Links I liked, August 16-22 (Gigantic jets, Martin Luther, WEIRD people)

1. Sprites Lightning

Out of China, the most remarkable photos of the “gigantic jets” phenomenon I’ve ever seen.

2. The Day Martin Luther’s Father Died

Via a biography I’m reading, a very touching letter from Luther on the death of his father.

Today Hans Reinecke wrote me that my very dear father, Hans Luther the Elder, departed from this life on Exaudi Sunday at one o’clock. This death has certainly thrown me into sadness, thinking not only [of the bonds] of nature, but also of the very kind love [my father had for me]; for through him my Creator has given me all that I am and have.

3. The Most Important Book I’ve Read This Year

Human beings, Haidt argues, use six different foundations for moral reasoning – the six “taste-buds” of the righteous mind – but some of us use more of them than others. For WEIRD people (Western, Educated, Industrialised, Rich, Democratic), like most readers of his book and this blog, the most obvious bases for morality are (1) care vs harm, and (2) fairness vs cheating, to the point that many WEIRD people will not be able to fathom why anyone would regard something as wrong if it wasn’t (1) clearly harmful to someone or (2) demonstrably unfair. Yet Haidt’s studies in psychology, especially in the non-WEIRD world, presented him with a range of other foundations: (3) loyalty vs betrayal, (4) authority vs subversion, (5) sanctity vs degradation, and (6) liberty vs oppression. The profusion of case studies here, again, is fascinating, and indicates that even within the US and the UK, where foundations (3), (4) and (5) seem not to exist at all, there are certain extreme scenarios (consensual cannibalism is one particularly gruesome example) that indicate they still do.

4. Episcopal Pulpits will Lose 2000 Priests in next Six Years

45% of parishes in the Episcopal Church are currently without a full-time priest, and priests are retiring faster than they can be replaced.  See also the comments section for some interesting and sometimes sad comments from former Episcopalians.
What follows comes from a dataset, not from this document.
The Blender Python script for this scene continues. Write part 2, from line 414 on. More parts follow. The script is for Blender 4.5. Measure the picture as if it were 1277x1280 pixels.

5. Why can’t we see that we’re living in a golden age?

285,000 more people have gained access to safe water every day for the past 25 years.  I think that number includes births – still, remarkable.

6. Keeping Faith Without Hurting LGBT Students

The concept of a “thick diversity” as compared with “thin diversity” should probably get more of a hearing.

To put this in context, recall that Barack Obama first publicly supported same-sex marriage as president four years ago. As of 2008, he unequivocally opposed it. In that short period, the American “community conscience” shifted from enthusiastic support for a Democratic president who opposed same-sex marriage to serious legislative efforts to punish schools in California that do not provide housing for same-sex married couples. Relying on public opinion to determine whether Title IX religious exemptions are just puts religious communities with deeply held, historic beliefs at the mercy of rapidly evolving social norms. Unlike the Bob Jones case, which concerned a fringe view among Christian colleges, a great many religious schools remain committed to traditional teachings on marriage and gender.

7. This Clever, Three-Word-Address System Is Coming To Middle Eastern Shoppers

Dividing the whole world into a 3m x 3m grid, and assigning each space a three word name like “gold.river.tree”, to give everyone a not-easily-confused-with-another address.  Especially to improve deliveries in countries with low quality postal systems.

8. The End of the Liberal Tradition?

Call me a pessimist, but I tend to think most people would happily live under a monarch, even an oppressive monarch, as long as the people he was oppressing were people not like them.  Which is to say – I find these statistics easy to believe.